The play was a one-man show, with Clifford Samuel playing George, telling us his life story a series of snippets, jumping backward and forward in time as someone might tell you about himself in conversation. This kept the focus on George and Huruma, and saved the story from descent into a predictable narrative arc of descent and rebirth. Similarly, though the use of generic “African” music (of a kind that is rarely if ever listened to in any part of Africa that I know, still less in inner-city Nairobi) in the introduction and an early reference to “Nairobbery” led me to fear that the clichés were set to come thick and fast, I need not have worried. It was a real story of a real person in a real neighbourhood.
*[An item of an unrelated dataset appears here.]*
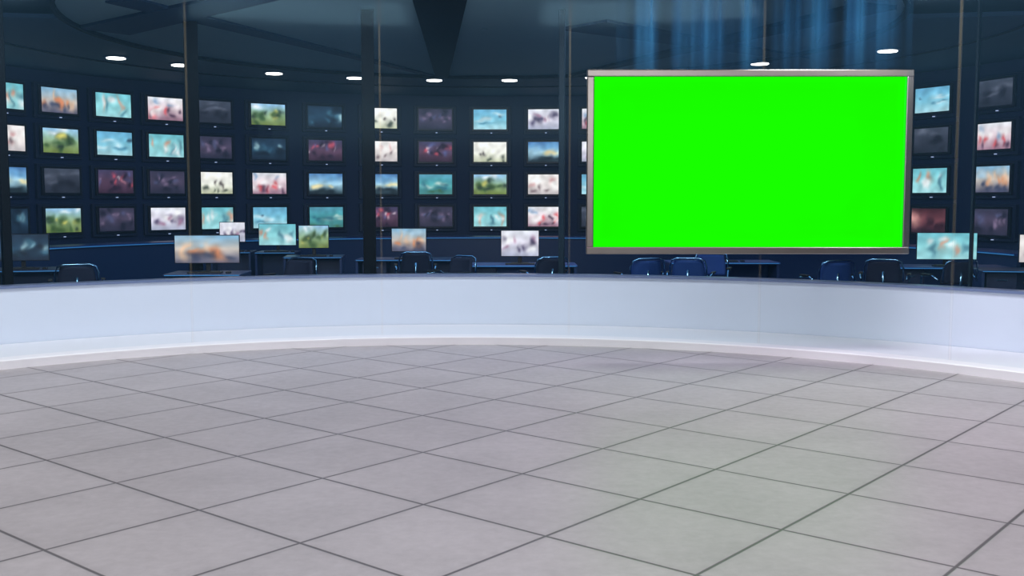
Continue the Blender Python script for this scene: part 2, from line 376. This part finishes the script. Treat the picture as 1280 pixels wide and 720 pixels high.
def chair(x,y,rz,blue=False):
    b=MB(); k='fabricb' if blue else 'fabric'
    for i in range(5):
        a=2*math.pi*i/5+.3; c,s=math.cos(a),math.sin(a)
        b.tube([(0,0,.12),(.15*c,.15*s,.11),(.3*c,.3*s,.075)],.02,'chrome')
        T=Matrix.Translation((.3*c,.3*s,.03))@Matrix.Rotation(math.pi/2,4,'X'); b.cyl((0,0,-.02),.03,.03,.04,'black',T,12)
    b.cyl((0,0,.1),.03,.025,.32,'chrome')
    b.box((0,0,.43),(.3,.3,.03),'black'); b.box((0,0,.48),(.5,.48,.08),k,bev=.03)
    n=8; vs=[];fs=[]
    for j in range(n+1):
        t=j/n; z=.58+.3*t
        for i in range(n+1):
            u=i/n*2-1; ww=.23*(1-.18*t*t); vs.append((u*ww,-.25-.06*t+.05*u*u,z))
    m0=len(vs); vs+= [(p[0],p[1]-.04,p[2]) for p in vs]
    for j in range(n):
        for i in range(n):
            a0=j*(n+1)+i; q=[a0,a0+1,a0+n+2,a0+n+1]; fs.append(q); fs.append([x+m0 for x in q][::-1])
    for i in range(n):
        fs.append([i,i+1,m0+i+1,m0+i]); e=n*(n+1)+i; fs.append([e,e+1,m0+e+1,m0+e])
        l=i*(n+1); fs.append([l,l+n+1,m0+l+n+1,m0+l]); l+=n; fs.append([l,l+n+1,m0+l+n+1,m0+l])
    b.add(vs,fs,k,None,True)
    b.tube([(0,-.12,.43),(0,-.27,.45),(0,-.32,.55),(0,-.33,.75)],.018,'chrome')
    b.tube([(-.25,-.3,.62),(-.25,-.31,.8),(-.22,-.33,.88),(-.15,-.35,.91),(.15,-.35,.91),(.22,-.33,.88),(.25,-.31,.8),(.25,-.3,.62)],.012,'chrome')
    for sx in (-1,1):
        b.tube([(sx*.24,.1,.44),(sx*.31,.12,.5),(sx*.31,.1,.67),(sx*.31,-.15,.69),(sx*.29,-.25,.64)],.014,'chrome')
        b.box((sx*.31,-.02,.7),(.05,.24,.025),'black',bev=.008)
    b.build('office_chair',(x,y,0),rz)
for i,(x,y,w,h,zb,t,rz) in enumerate(((-6.85,14.75,.68,.36,.86,'D',.25),(-4.05,14.0,.84,.36,.87,'C',.05),(-5.27,19.9,.46,.36,.92,'K',.1),(-4.4,19.8,.68,.39,.86,'T',.05),
   (-3.42,18.2,.5,.38,.88,'N',.1),(-1.7,17.4,.56,.37,.86,'C',0),(.12,15.9,.56,.38,.86,'K',0),(6.35,15.4,.84,.38,.84,'T',-.1),(7.35,14.6,.6,.38,.84,'B',-.2),(3.3,16.6,.56,.38,.86,'S',0))):
    monitor(x,y,w,h,zb,t,900+i,rz); desk(x,y+.05,rz,{1:1.0,2:.76,3:.76,4:1.0}.get(i,1.7),blue=i in(6,7,9))
for x,y,rz,bl in ((-5.5,13.3,.4,0),(-3.0,14.1,math.pi-.4,0),(-1.5,16.4,.1,0),(.45,14.95,.35,0),(-.9,14.7,2.4,0),(1.75,14.6,.3,1),(2.5,14.7,-.3,1),(2.9,15.6,2.8,1),(4.2,14.1,.2,1),(5.1,14.4,-.4,0),(5.9,14.3,.2,0),(6.5,12.6,-.5,0)):
    chair(x,y,rz,bl)
# ---------------- lights
def area(name,loc,rot,sx,sy,P,col=(1,1,1)):
    l=bpy.data.lights.new(name,'AREA'); l.shape='RECTANGLE'; l.size=sx; l.size_y=sy; l.energy=P; l.color=col
    o=bpy.data.objects.new(name,l); sc.collection.objects.link(o); o.location=loc; o.rotation_euler=rot; return o
area('added_overhead_light',(-.2,3.6,4.1),(0,0,0),11,8.6,340,(1,.99,.99))  # unseen source, added above the stage to light the floor
area('added_front_light',(-.2,-2.5,3.7),(R(68),0,0),9,1.2,240,(.96,.98,1))  # unseen, added behind the camera to light upright faces
for a in (-75,-45,-15,15,45,75):
    r=5.7
    area('added_parapet_light',(SC[0]+r*math.sin(R(a)),SC[1]+r*math.cos(R(a)),4.08),(R(23),0,-R(a)),1.8,.6,{15:76,45:78}.get(a,64),(.97,.98,1))  # unseen lights added to brighten the parapet and step
area('added_magenta_fill',(2.4,8.6,4.1),(R(-15),0,0),3.2,1.2,23,(1,.02,.9))  # unseen, added to cancel the green spill from the TV
area('added_blue_fill',(-.4,16.5,4.05),(0,0,0),9,5,115,(.36,.62,1))  # unseen area light added to make the newsroom bluer
w=bpy.data.worlds.new('World'); sc.world=w; w.use_nodes=True
w.node_tree.nodes['Background'].inputs[0].default_value=(.05,.07,.1,1)
# ---------------- camera
cd=bpy.data.cameras.new('camera'); co=bpy.data.objects.new('camera',cd); sc.collection.objects.link(co)
co.location=(0,0,1.7); co.rotation_euler=(R(90-4.76),0,0); cd.sensor_width=36; cd.lens=37.1; cd.clip_end=200
sc.camera=co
The performance we attended was followed by a Q&A session with Samuel, the play’s writer and director (Kevin Fegan and Kully Thiarai), and George Obama himself. The conversation focussed more on the play – the research, writing and production process – than on George and his life, which was a little disappointing. But it was great to hear from him directly, about how he feels about his representation on stage – very positive, although he had no direct input into the play – and that he finds it very disconcerting to watch someone else playing out scenes from his own life on stage. He certainly appeared to be rather shell-shocked by the experience.

In all, I was delightfully surprised by the play – a subtle and gripping portrayal of George Obama. Don’t watch it because of his half brother; watch it for George in his own right. You won’t be disappointed.